A Dictionary of Greek and Roman biography and mythology

Smith, William

A Dictionary of Greek and Roman biography and mythology. William Smith, LLD, ed. 1890

(Τύχη).

1. The personification of chance or luck, the Fortuna of the Romans, is called by Pindar (Ol. xii. init.) a daughter of Zeus the Liberator. She was represented with different attributes. With a rudder, she was conceived as the divinity guiding and conducting the affairs of the world, and in this respect she is called one of the Moerae (Paus. 7.26.3; Pind. Fragm. 75, ed.
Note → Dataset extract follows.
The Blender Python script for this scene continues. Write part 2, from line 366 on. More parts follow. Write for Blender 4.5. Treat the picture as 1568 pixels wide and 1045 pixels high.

Heyne); with a ball she represents the varying unsteadiness of fortune; with Plutos or the horn of Amalthea, she was the symbol of the plentiful gifts of fortune. (Artemid. 2.37 ; comp. Müller, Anc. Art and its Rein. § 398.) Tyche was worshipped at Pharae in Messenia (Paus. 4.30.2); at Smyrna, where her statue, the work of Bupalus, held with one hand a globe on her head, and in the other carried the horn of Amalthea (4.30.4); in the arx of Sicyon (2.7.5); at Aegeira in Achaia, where she was represented with the horn of Amalthea and a winged Eros by her side (7.26.3; comp. Plut. De Fort. Rom. 4; Arnob. ad v. Gent. 6.25); in Elis (Paus. 6.25.4); at Thebes (9.16.1); at Lebadeia, together with ἀγαθὸς δαίμων (9.39.4); at Olympia (5.15.4), and Athens. (Aelian, Ael. VH 9.39; comp. FORTUNA.)